Green Island
(published by Tupelo Press)
Praise for Green Island:
“Load every rift of your subject with ore,” wrote John Keats to P.B. Shelley just six months before his death. It’s this line that I thought of again and again while reading Liz Countryman’s capacious, ore-filled lines. Ore: a rock or sediment that can, with effort and skill, be treated, refined, forged into something of great value. The poet’s ore is memory, or memory and thought, or memory, thought, sensation, and desire: all these elements are richly moving through nearly every moment of this astounding book.
Liz Countryman mines childhood for its longing, its intense sensations, its loneliness—a father’s face at a drive-through, “a pile of tethered whipped-around balloons”—but she also stays resolutely in the present, finding there the parent’s “soft anxiety,” the perennial wish for stasis and movement at once. “I want everything to live,” she confesses, and it’s because of this desire that the poet is compelled to describe, to give life to the dead, to dig in the garden, to rub her hands across the wood of a table, to “shove my face into distance like a bouquet.” This voracious relationship to the here and now presses firmly into and against the need to understand the past and all the longings it has deposited, like a residue of silt, on the skin.
I found myself so deeply moved by this tension, so awed by the intelligence that balances there between memory and present-time, that I frequently paused in my reading to at once note the world around me and to recall my own childhood—the precise scents, sights, and sounds of both. It was as if with this book, Elizabeth Countryman had granted me the gift of my own forgotten life.

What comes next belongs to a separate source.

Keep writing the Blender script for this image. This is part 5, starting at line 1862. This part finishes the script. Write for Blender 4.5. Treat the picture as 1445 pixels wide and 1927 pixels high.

— from the Judge’s Citation by Julie Carr
“Liz Countryman’s powers of description remind me of both Virginia Woolf and Bernadette Mayer: she looks at the ordinary through the lens of history, seeing in a dresser, a seashore, a clearing the necessary and ruthless work that is time. She sees the past always staring back, and the challenge of her poems is to make a more meaningful life out of, and despite, the losses and failures of that past—the twentieth century, hers and ours. I am in awe of the masterful poise of these poems—insistently gendered, often wry, always wise, full of grief and fearless confrontation and full of the poet’s “desire to be lifted.” Green Island is a devastating book and a beautiful book, and it is a book to hold close and read again.”
—Jennifer Chang
“In Green Island, Liz Countryman’s beautifully perceptive and formally adventurous second book, she investigates how a ‘commitment to a disoriented wonderment,’ like an ‘arrogant fog,’ had once ‘obscured the physical reality of what passed.’ In doing so, Countryman does not give up surprise and ‘wonderment’ nor disorientation so much as she finds them in ‘undiscovered’ places as near at hand as an ‘embrace’ or when placing a ‘kiss [on] the inside of a turtleneck.’”
—Michael Collier
“You come out of a cave into a forest. Within the forest you find a clearing. The clearing opens onto a lake. The lake, you realize, is the ocean. Though you can’t see it, you know that in the middle of this ocean there’s a green island. It’s called Green Island. Your father had the T-shirt. You can see it in your mind because you were there. Or you were it, you were Green Island. You aspired to be. You don’t any more. But you remember the aspiration. This memory of an aspiration is a private map of who you were. Liz Countryman’s Green Island is the map of who you are now.”
—Paul Killebrew
A Forest Almost
Praise for A Forest Almost
Liz Countryman makes a charming sort of grace out of soul-searching—one part bemused, one part anxious, one part mischievous. To fall for such charm is to admit once and for all that only music will save us. I admit it. I love how fiercely this book believes in what is most private about us, our imaginations, and how it uses its musical power to transmit energy outward. That energy is so very strong, but capable too of the oddest, most bittersweet vulnerability at times. It moves, and moves, and moves.
—David Rivard
In Countryman’s stark, startlingly direct objectivity, every clarity crumbles before our eyes into increasingly subjective approximation… It is, I think, Countryman’s canny, contentious, richly idiosyncratic diction that lures me further and further into the “almost” that I realize indeed is a forest surrounding me. This realization, disruptively difficult as it is to swallow, has given me a new kind of nourishment that I hadn’t realized I’ve been so very hungry for.
—Rusty Morrison
It’s not juxtaposition that’s structuring things so much as sequences of the perceiving mind minutely shifting, leading us gradually toward feeling more fully what it is to be sentient… These poems are brave. They make us brave.
—Elizabeth Arnold
Countryman’s fantastic sense of pace matches the way that modern bodies are moving ostensibly untouched (except for legions of poisons crossing each placenta & in our water; except for car accidents; except for bullets; except for, I mean, everything, everything) through time.
—Darcie Dennigan, Full Stop
One of the few books I’ve read in some time that has caused me to jolt, and go back, rereading what had struck in such unexpected ways… Moving between meditation and observation, these short essay-poems are breathtakingly, concurrently, intimate and objective, articulating such a clarity and precision to get even indirectly to the point.